Le drame est déployé sur un ton très piano. Ce sont les « Impromptus » de Schubert, composés peu avant la mort du compositeur, qui nous font entrer dans le film. Durant le déroulement du drame, personne ne s’emporte ou crie. Quand Anne refuse de boire, pour montrer son envie de mourir et préserver le seul petit bout de dignité qui lui reste, il la force à ouvrir la bouche, et la gifle quand elle recrache l’eau ingérée.
Georges commence à être dépassé par la situation : entre sa fille (Isabelle Huppert) égocentrique, les aides-soignantes maltraitantes et sa femme qui fait pitié à tout le monde. Un matin, il apaise les douleurs de sa femme avec une histoire et l’étouffe après avec un coussin.
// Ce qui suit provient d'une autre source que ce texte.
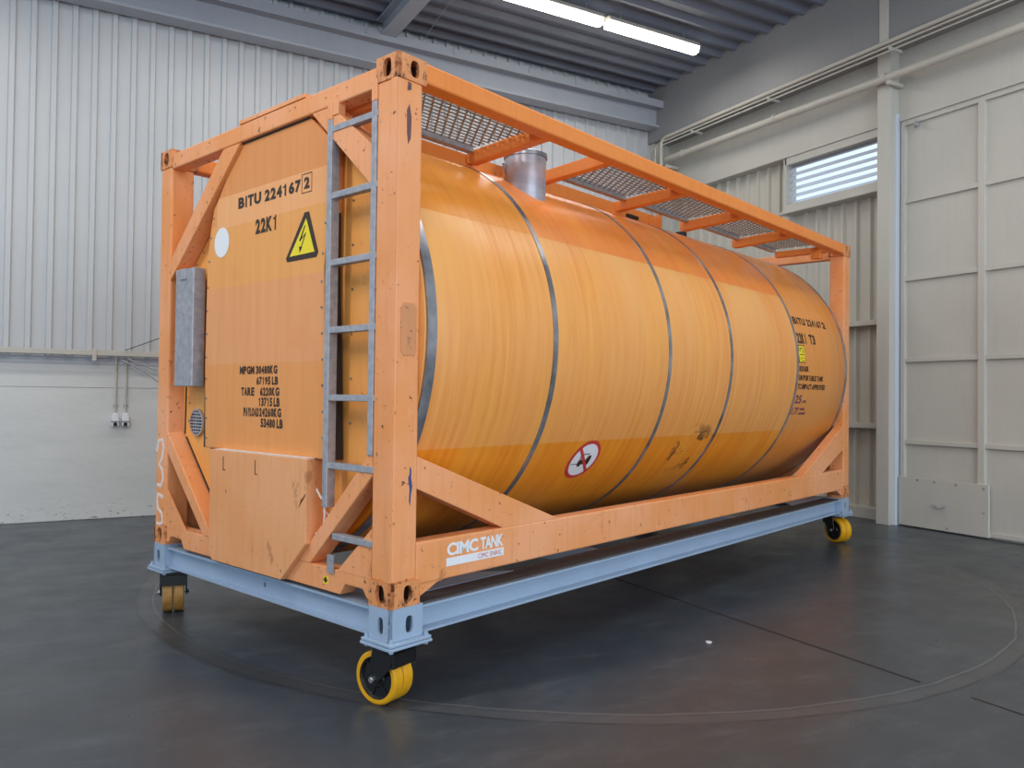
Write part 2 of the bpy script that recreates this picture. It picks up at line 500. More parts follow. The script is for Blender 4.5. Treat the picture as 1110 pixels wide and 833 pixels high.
# louvred window
wf = MB()
wf.box(7.25, 7.45, 2.64, 4.20, 4.68, 4.80); wf.box(7.24, 7.45, 2.64, 4.22, 4.03, 4.13); wf.box(7.20, 7.45, 2.64, 4.24, 4.0, 4.035)
wf.box(7.25, 7.45, 4.17, 4.22, 4.03, 4.80)
w1 = wf.build('window_1', M['beige'], kind='structure', bevel=.004)
for i in range(6):
    z = 4.17 + i * .098
    rot = Matrix.Translation((7.36, 0, z)) @ Matrix.Rotation(radians(-38), 4, 'Y')
    MB().box(-.055, .055, 2.65, 4.17, -.004, .004, rot).build('louvre', M['slat'], w1, kind='structure')

# sliding door
dr = MB(); dr.box(7.27, 7.31, -7, 2.445, 0, 4.80)
d1 = dr.build('door_1', M['beige'], kind='structure')
fr = MB()
for v in (2.385, 1.455, .50, -.45, -1.4, -2.35, -3.3): fr.box(7.225, 7.275, v, v + (.05 if v > 2 else .075), .02, 4.74)
for z in (.02, .955, 1.91, 2.86, 3.78, 4.70): fr.box(7.235, 7.272, -7, 2.44, z, z + (.05 if z < 4.6 else .07))
fr.build('door_frame', M['beige'], d1, bevel=.004, kind='structure')
kp = MB(); kp.box(7.205, 7.24, 1.40, 2.44, .015, .575)
kick = kp.build('kick_plate', M['beige'], d1, bevel=.003, kind='structure')
hn = MB(); hn.tube([(7.206, 1.98, .30), (7.175, 1.98, .28), (7.17, 1.94, .262), (7.17, 1.90, .262), (7.175, 1.87, .285), (7.206, 1.87, .305)], .008)
for v, z in ((2.2, .55), (2.0, .545), (1.75, .54), (1.45, .53), (1.45, .27), (1.85, .05)): hn.cyl((7.2, v, z), (7.21, v, z), .012, n=10)
hn.build('door_handle', M['steel'], d1, kind='structure')
kk = MB(); kk.cyl((7.20, 2.225, 4.73), (7.20, 2.225, 4.68), .012, n=10)
kk.lathe([(-.035, .002), (-.025, .025), (0, .035), (.025, .025), (.035, .002)], Matrix.Translation((7.2, 2.225, 4.66)), 20)
kk.build('door_roller', M['steel'], d1, smooth=True, kind='structure')
MB().box(7.21, 7.23, -7, 2.45, 4.76, 4.82).build('trim_5', M['beige'], kind='structure')

# pipes along the right wall
pf = thing('water_pipe', 'thick cream pipe running high along the right wall above the louvred window', 'pipe', (7.0, 2, 5.25))
fp = MB(); fp.tube([(0, -9, -.03), (0, 1.9, -.005), (0, 4.05, .03), (.02, 4.12, .04), (.12, 4.18, .04)], .052, 14)
fp = None
q = MB(); q.tube([(0, -9, -.05), (0, 0, -.01), (0, 4.40, .045), (.02, 4.50, .04), (.08, 4.58, -.02), (.15, 4.62, -.1)], .05, 14).build('pipe_run', M['pipe'], pf, smooth=True)
for v in (-2.2, .5, 2.15, 4.0):
    MB().tube([(0, v - .02, .01 + .008 * v), (0, v + .02, .01 + .008 * v)], .058, 14).build('pipe_collar', M['pipe'], pf, smooth=True)
for v in (.42, 4.35):
    MB().box(-.05, .22, v - .02, v + .02, -.10, -.055).build('pipe_bracket', M['pipe'], pf, bevel=.003)
ct = thing('conduit_run', 'thin cream conduits along the grey girder on the right wall, bending down at the corner', 'conduit', (6.83, 2, 5.58))
for i in range(3):
    oz = -.055 * i; oy = .0 + .14 * i
    MB().tube([(0, -9, oz - .04), (0, 0, oz), (0, 4.2 + oy, oz + .0), (0, 4.27 + oy, oz - .02), (0, 4.31 + oy, oz - .07), (0, 4.32 + oy, -1.6)], (.026, .012, .010)[i], 10).build('conduit', M['pipe'], ct, smooth=True)
for v in (-1.5, .3, 2.1, 3.6):
    MB().box(-.02, .2, v - .012, v + .012, -.10, -.07).build('conduit_bracket', M['pipe'], ct, bevel=.002)

# ceiling lamps
for i, (u0, u1, lab) in enumerate(((3.00, 4.52, 'lit ceiling strip lamp on the left of the pair, cut by the upper picture edge'), (4.60, 6.12, 'lit ceiling strip lamp on the right of the pair, nearer the right wall'))):
    L = thing('strip_lamp', lab, 'lamp', ((u0 + u1) / 2, 4.74, 6.16), 0, 'fluorescent strip lamps on the ceiling')
    h = (u1 - u0) / 2
    MB().prism([(-.09, .10), (.09, .10), (.06, .16), (-.06, .16)], 0, -h, h).build('lamp_housing', M['pipe'], L)
    MB().prism([(-.072, .10), (-.06, .03), (0, .015), (.06, .03), (.072, .10)], 0, -h + .01, h - .01).build('lamp_diffuser', M['lamp'], L)
    for x in (-h * .7, h * .7): MB().cyl((x, 0, .158), (x, 0, .262), .006, n=6).build('lamp_hanger', M['steel'], L)

# thin wire from the beam up to the roof
o = MB().tube([(2.74, 6.33, 6.20), (2.76, 5.9, 6.31), (2.785, 5.49, 6.42)], .005, 6).build('hanging_wire', M['steel'])
tag(o, 'thin wire stretched between the left beam and the dark roof deck', 'wire')

# wall sockets with their conduits
for i, (u_, lab) in enumerate(((-.829, 'white wall socket with conduit, left one of the pair on the left wall'), (-.724, 'white wall socket with conduit, right one of the pair on the left wall'))):
    S = thing('wall_socket', lab, 'socket', (u_, VL, 1.06), 0, 'sockets on the left wall')
    MB().tube([(0, -.02, .16), (0, -.02, .80)], .011, 10).build('conduit', M['pipe'], S, smooth=True)
    MB().box(-.022, .022, -.03, 0, .235, .25).build('conduit_clip', M['steel'], S)
    hs = MB(); hs.prism([(-.036, .0), (.036, .0), (.038, .10), (.024, .15), (-.024, .15), (-.038, .10)], 1, -.06, 0); hs.build('socket_housing', M['white'], S, bevel=.008)
    MB().box(-.045, .045, -.066, -.03, .045, .062).build('socket_latch', M['steel'], S, bevel=.003)
    MB().cyl((0, -.062, .022), (0, -.05, .022), .022, n=20).build('socket_flap', M['dark'], S)
o = MB().tube([(-.78, VL - .10, 1.82), (-.55, VL - .14, 1.70), (-.30, VL - .2, 1.50)], .010, 8).tube([(-.72, VL - .10, 1.84), (-.3, VL - .14, 1.66)], .008, 8).build('hanging_cable', M['steel'])
tag(o, 'grey cable pair hanging from the wall rail, going behind the orange container', 'cable')
o = MB().tube([(-.75, VL - .13, 1.93), (-.36, VL - .13, 2.10)], .005, 6).build('guy_wire', M['dark'])
tag(o, 'short thin wire rising from the wall rail towards the container post', 'wire')

# ------------------------------------------------------------------ container
T = thing('tank_container', 'weathered orange tank container with a ladder, standing on the pale blue wheeled frame', 'tank container', (0, 0, ZB), ANG)
LX, BY, HZ = 6.058, 2.438, 2.591
YC, ZC, RT = BY / 2, 1.30, 1.25


def casting(x0, y0, z0, sx, sy):
    """corner casting; sx/sy = side of the outer faces (-1 low, +1 high)"""
    lx, ly, lz, t = .178, .162, .118, .022
    k = MB(); ox = x0 if sx < 0 else x0 + lx; oy = y0 if sy < 0 else y0 + ly
    # end plate (normal sx) and side plate (normal sy)
    k.holed((ox, y0, z0), (0, 1, 0), (0, 0, 1), (sx, 0, 0), ly, lz, t, ly / 2, lz / 2, .031, .044)
    k.holed((x0, oy, z0), (1, 0, 0), (0, 0, 1), (0, sy, 0), lx, lz, t, lx * .58 if sx < 0 else lx * .42, lz / 2, .026, .040)
    # inner two walls, top and bottom
    ix = x0 + lx - t if sx < 0 else x0; iy = y0 + ly - t if sy < 0 else y0
    k.box(ix, ix + t, y0 + t * (sy < 0), y0 + ly - t * (sy > 0), z0, z0 + lz)
    k.box(x0 + t * (sx < 0), x0 + lx - t * (sx > 0), iy, iy + t, z0, z0 + lz)
    k.box(x0 + .001, x0 + lx - .001, y0 + .001, y0 + ly - .001, z0 + .0005, z0 + .012)
    k.box(x0 + .001, x0 + lx - .001, y0 + .001, y0 + ly - .001, z0 + lz - .012, z0 + lz - .0005)
    return k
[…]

Un geste que certains nomme meurtre ou euthanasie, Haneke lui donne le titre « Amour ».
Orfèvrerie psychologique
Jean-Louis Trintignant incarne la profondeur humaine et sentimentale du personnage qui fait face à la vie qui se délite. Emmanuelle Riva est belle à mourir, digne et désespérante. C’est de l’orfèvrerie psychologique, avec pour seuls effets spéciaux le jeu des yeux, les gestes des mains et les sauts des cœurs. Mais malgré l’exploit des comédiens, le film n’est guère enthousiasmant car trop dirigé. Du coup, le bouleversement suscité n’arrive pas à dépasser la situation si bien restituée. L’énigme de la vie disparaît. Il y a trop de perfection, pas assez d’amour.